I won't argue that some women may naively leave their STEM fields thinking everything will be there when they return, but I think the reality for most highly educated women in science is that you're not facing a work environment that will be supportive of your choice to have a kid (implicit in this is that men almost never face this issue to the same degree). So I don't think it's fair to say there's this rash of women who don't *intend* to use their degrees — I think it's much more likely that women get into their programs because they are smart, capable, and motivated, and then are presented with a set of seemingly-impossible-to-reconcile tradeoffs. Have a kid during your PhD? People think you're not taking your work seriously. Have a kid while looking for postdocs? Yeah, good luck. Have a kid while *in* a postdoc? You must be crazy! And will anyone hire you if you decide to have a kid early on in your TT position? What if that affects your tenure review? (It might.)

I'm inclined to say fuck it, and we might have a kid somewhere toward the end of my PhD. My mom was a great role model who, for example, worked 10+ hours a day from home during an extended bedrest, and who has the respect of everyone she's ever worked with or supervised.

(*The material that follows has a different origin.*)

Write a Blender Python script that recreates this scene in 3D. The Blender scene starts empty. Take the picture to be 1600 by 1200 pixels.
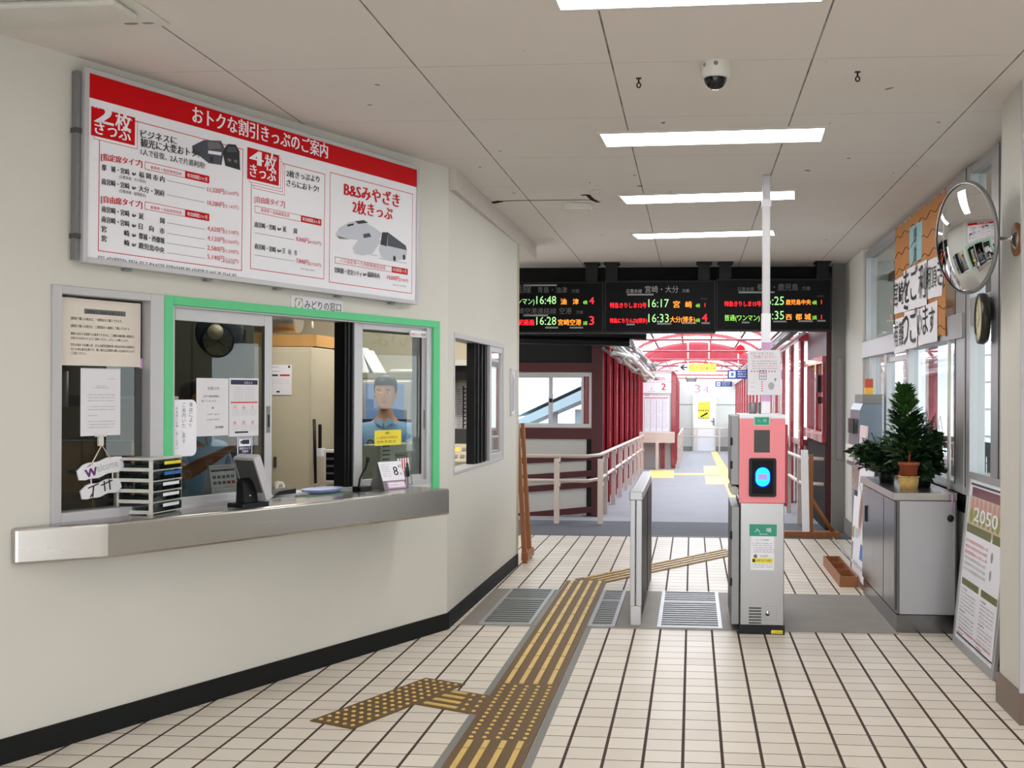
# A small Japanese railway station: ticket window, gate and covered footbridge.
import bpy, bmesh, math, random
from mathutils import Vector, Matrix
random.seed(11)
S = bpy.context.scene
COL = S.collection

# ------------------------------------------------------------------ camera survey
# Real station units (metres). X runs along the floor tile rows, Y into the hall, Z up.
FOC, CX, CY, RHO, EYE = 1700.0, 944.0, 614.5, -.004, 1.53
PSI = math.atan((1082 - 944) / 1700.0)
_f = Vector((-math.sin(PSI), math.cos(PSI), 0))
_r0 = Vector((math.cos(PSI), math.sin(PSI), 0))
_z = Vector((0, 0, 1))
CR = _r0 * math.cos(RHO) - _z * math.sin(RHO)
CU = _r0 * math.sin(RHO) + _z * math.cos(RHO)
CAM = Vector((0, 0, EYE))

def sight(x, y):
    return _f + CR * ((x - CX) / FOC) + CU * ((CY - y) / FOC)

def on_plane(x, y, p, n):
    d = sight(x, y)
    return CAM + d * ((Vector(p) - CAM).dot(Vector(n)) / d.dot(Vector(n)))

def at_z(x, y, z=0.0): return on_plane(x, y, (0, 0, z), (0, 0, 1))
def at_y(x, y, Y): return on_plane(x, y, (0, Y, 0), (0, 1, 0))
def at_x(x, y, X): return on_plane(x, y, (X, 0, 0), (1, 0, 0))

class Fr:
    """A local frame: a along r, b along u, c along the outward normal n."""
    def __init__(s, o, r, u=(0, 0, 1), n=None):
        s.o = Vector(o); s.r = Vector(r).normalized(); s.u = Vector(u).normalized()
        s.n = Vector(n).normalized() if n is not None else s.r.cross(s.u)
    def pt(s, a, b, c=0.0): return s.o + s.r * a + s.u * b + s.n * c
    def px(s, x, y, c=0.0):
        p = on_plane(x, y, s.o + s.n * c, s.n) - s.o
        return p.dot(s.r), p.dot(s.u)
    def at(s, a, b, c=0.0): return Fr(s.pt(a, b, c), s.r, s.u, s.n)

WF = Fr((0, 0, 0), (1, 0, 0), (0, 1, 0), (0, 0, 1))       # plan: a=X b=Y c=Z

# ------------------------------------------------------------------ mesh builder
_tc = {}
def glyphs(body, bold):
    k = (body, bold)
    if k in _tc: return _tc[k]
    cu = bpy.data.curves.new('lettering_curve', 'FONT')
    cu.body = body; cu.size = 1; cu.resolution_u = 2; cu.offset = bold
    ob = bpy.data.objects.new('lettering_curve', cu); COL.objects.link(ob)
    bpy.context.view_layer.update()
    me = bpy.data.meshes.new_from_object(ob.evaluated_get(bpy.context.evaluated_depsgraph_get()))
    vs = [(v.co.x, v.co.y) for v in me.vertices]; fs = [tuple(p.vertices) for p in me.polygons]
    bpy.data.objects.remove(ob); bpy.data.curves.remove(cu); bpy.data.meshes.remove(me)
    x0 = min(v[0] for v in vs); x1 = max(v[0] for v in vs)
    _tc[k] = ([(x - x0, y) for x, y in vs], fs, x1 - x0)
    return _tc[k]

class MB:
    def __init__(s): s.v = []; s.f = []; s.m = []; s.s = []
    def add(s, vs, fs, m=0, smooth=False):
        k = len(s.v); s.v += [Vector(v) for v in vs]
        for f in fs:
            s.f.append([i + k for i in f]); s.m.append(m); s.s.append(smooth)
        return s
    def box(s, fr, a0, a1, b0, b1, c0, c1, m=0):
        P = [fr.pt(a, b, c) for c in (c0, c1) for b in (b0, b1) for a in (a0, a1)]
        return s.add(P, [(0, 2, 3, 1), (4, 5, 7, 6), (0, 1, 5, 4), (2, 6, 7, 3), (0, 4, 6, 2), (1, 3, 7, 5)], m)
    def wbox(s, x0, x1, y0, y1, z0, z1, m=0): return s.box(WF, x0, x1, y0, y1, z0, z1, m)
    def ring(s, fr, a0, a1, b0, b1, w, c0, c1, m=0):
        if not isinstance(w, (tuple, list)): w = (w, w, w, w)      # left right bottom top
        s.box(fr, a0, a0 + w[0], b0, b1, c0, c1, m); s.box(fr, a1 - w[1], a1, b0, b1, c0, c1, m)
        s.box(fr, a0 + w[0], a1 - w[1], b0, b0 + w[2], c0, c1, m); s.box(fr, a0 + w[0], a1 - w[1], b1 - w[3], b1, c0, c1, m)
        return s
    def flat(s, fr, pts, c, m=0): return s.add([fr.pt(a, b, c) for a, b in pts], [tuple(range(len(pts)))], m)
    def rect(s, fr, a0, a1, b0, b1, c, m=0): return s.flat(fr, [(a0, b0), (a1, b0), (a1, b1), (a0, b1)], c, m)
    def outline(s, fr, a0, a1, b0, b1, w, c, m=0):
        s.rect(fr, a0, a1, b0, b0 + w, c, m); s.rect(fr, a0, a1, b1 - w, b1, c, m)
        s.rect(fr, a0, a0 + w, b0, b1, c, m); s.rect(fr, a1 - w, a1, b0, b1, c, m); return s
    def poly(s, fr, pts, c0, c1, m=0):
        n = len(pts); P = [fr.pt(a, b, c0) for a, b in pts] + [fr.pt(a, b, c1) for a, b in pts]
        F = [tuple(range(n))[::-1], tuple(range(n, 2 * n))] + [(i, (i + 1) % n, n + (i + 1) % n, n + i) for i in range(n)]
        return s.add(P, F, m)
    def rrect(s, fr, a0, a1, b0, b1, rad, c0, c1, m=0, n=5):
        pts = []
        for ca, cb, t0 in ((a1 - rad, b0 + rad, -90), (a1 - rad, b1 - rad, 0), (a0 + rad, b1 - rad, 90), (a0 + rad, b0 + rad, 180)):
            for i in range(n + 1):
                t = math.radians(t0 + 90 * i / n); pts.append((ca + rad * math.cos(t), cb + rad * math.sin(t)))
        return s.poly(fr, pts, c0, c1, m) if c0 != c1 else s.flat(fr, pts, c0, m)
    def disc(s, fr, a, b, ra, rb, c, m=0, n=24):
        return s.flat(fr, [(a + ra * math.cos(2 * math.pi * i / n), b + rb * math.sin(2 * math.pi * i / n)) for i in range(n)], c, m)
    def hull(s, p0, p1, r0, r1, n=12, m=0, smooth=True):      # tapered round bar
        return s.tube([p0, p1], [r0, r1], n, m, smooth)
    def tube(s, pts, r, n=8, m=0, smooth=True):
        pts = [Vector(p) for p in pts]; k = len(pts)
        R = r if isinstance(r, (list, tuple)) else [r] * k
        t0 = (pts[1] - pts[0]).normalized()
        x = t0.orthogonal().normalized(); V = []
        for i, p in enumerate(pts):
            t = ((pts[min(i + 1, k - 1)] - pts[max(i - 1, 0)])).normalized()
            x = (x - t * x.dot(t)).normalized(); y = t.cross(x)
            V += [p + (x * math.cos(2 * math.pi * j / n) + y * math.sin(2 * math.pi * j / n)) * R[i] for j in range(n)]
        F = [(i * n + j, i * n + (j + 1) % n, (i + 1) * n + (j + 1) % n, (i + 1) * n + j) for i in range(k - 1) for j in range(n)]
        s.add(V, F, m, smooth); q = len(s.v) - len(V)
        s.f.append([q + j for j in range(n)][::-1]); s.m.append(m); s.s.append(False)
        s.f.append([q + (k - 1) * n + j for j in range(n)]); s.m.append(m); s.s.append(False)
        return s
    def lathe(s, fr, prof, n=24, m=0, smooth=True):       # profile (radius, height along fr.n)
        V = [fr.pt(r * math.cos(2 * math.pi * j / n), r * math.sin(2 * math.pi * j / n), h) for r, h in prof for j in range(n)]
        k = len(prof)
        F = [(i * n + j, i * n + (j + 1) % n, (i + 1) * n + (j + 1) % n, (i + 1) * n + j) for i in range(k - 1) for j in range(n)]
        return s.add(V, F, m, smooth)
    def ball(s, o, rx, ry=None, rz=None, m=0, n=14, k=9, fr=None):
        ry = rx if ry is None else ry; rz = rx if rz is None else rz
        o = Vector(o); ax = (fr.r, fr.u, fr.n) if fr else (Vector((1, 0, 0)), Vector((0, 1, 0)), Vector((0, 0, 1)))
        V = []
        for i in range(k + 1):
            t = math.pi * i / k
            for j in range(n):
                p = 2 * math.pi * j / n
                V.append(o + ax[0] * (rx * math.sin(t) * math.cos(p)) + ax[1] * (ry * math.sin(t) * math.sin(p)) + ax[2] * (rz * math.cos(t)))
        F = [(i * n + j, (i + 1) * n + j, (i + 1) * n + (j + 1) % n, i * n + (j + 1) % n) for i in range(k) for j in range(n)]
        return s.add(V, F, m, True)
    def text(s, fr, body, a, b, size, c, m=0, width=None, align='L', bold=.0, hk=1.0):
        vs, fs, w = glyphs(body, 0)
        sx = width / w if width else size
        off = {'L': 0, 'C': -.5 * w * sx, 'R': -w * sx}[align]
        if body == '1' and width: sx = width / .62; off = (width - w * sx) / 2
        for k, dx in enumerate((-bold, bold) if bold else (0,)):
            s.add([fr.pt(a + off + (x + dx) * sx, b + y * sx * hk, c + k * .00006) for x, y in vs], fs, m)
        return s
    def tpx(s, fr, body, p0, p1, c=0, m=0, bold=.0, hk=1.0, size=None):
        """lettering whose baseline runs between two surveyed points of the frame"""
        a0, b0 = fr.px(*p0, c); a1, b1 = fr.px(*p1, c)
        vs, fs, w = glyphs(body, 0); L = a1 - a0; sx = L / w; sz = (size or sx) * hk; off = 0
        if body == '1': sx = sz = L / .62; sz *= hk; off = (L - w * sx) / 2
        for k, dx in enumerate((-bold, bold) if bold else (0,)):
            s.add([fr.pt(a0 + off + (x + dx) * sx, b0 + (b1 - b0) * x / w + y * sz, c + k * .00006) for x, y in vs], fs, m)
        return s
    def greek(s, fr, a0, a1, b, h, c, m=0, fill=.9, seed=0):
        """one row of writing too small to read in the photo: a broken line of tiny strokes"""
        rnd = random.Random(seed * 7919 + int(b * 10000)); a = a0; end = a0 + (a1 - a0) * fill
        while a < end - h * .4:
            w = min(h * rnd.uniform(.5, .95), end - a)
            k = rnd.randint(0, 2)
            s.rect(fr, a, a + w, b + h * .38, b + h * .55, c, m)
            if k: s.rect(fr, a + w * .35, a + w * .55, b, b + h, c, m)
            if k == 2 or not k: s.rect(fr, a, a + w, b + h * .8, b + h, c, m)
            if not k: s.rect(fr, a, a + w * .8, b, b + h * .18, c, m)
            a += w + h * rnd.choice((.12, .15, .2, .2, .8))
        return s
    def holes(s, fr, a0, a1, b0, b1, c0, c1, hs, m=0):
        A = sorted({a0, a1} | {min(max(v, a0), a1) for h in hs for v in h[:2]}); B = sorted({b0, b1} | {min(max(v, b0), b1) for h in hs for v in h[2:]})
        for i in range(len(A) - 1):
            for j in range(len(B) - 1):
                ma, mb_ = (A[i] + A[i + 1]) / 2, (B[j] + B[j + 1]) / 2
                if not any(h[0] < ma < h[1] and h[2] < mb_ < h[3] for h in hs):
                    s.box(fr, A[i], A[i + 1], B[j], B[j + 1], c0, c1, m)
        return s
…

She works 70 hour weeks but she and my dad (who actually worked fewer hours) always made sure we had family dinner. I KNOW that women are capable of having children and kicking ass in their careers at the same time, and that this idea that you can only have one or the other is stupid regressive bullshit built around sexist notions of who should be doing what to care for children (hint: my partner plans on remaining in his field partly because it's highly flexible and will allow us to build a good family schedule — but who ever asks men in job interviews how they plan on accommodating childrearing in their careers?). So what it comes down to for me is: I know that I can do my job and have a kid. If employers in my field refuse to acknowledge that fact and punish me for it, then fuck it, I will take my valuable skill set and passion somewhere where it's recognized and rewarded — somewhere that sees me as an asset rather than a potential liability. I will probably be more useful working for people who think more highly of women, anyway.

ETA: I want to add that I am in an amazing and really supportive program, and at least half my cohort (last I checked) is female. It's a wonderful gender balance. However, I am becoming keenly aware of what an ivory-tower future would entail as I think forward — hence a lot of anger in this comment.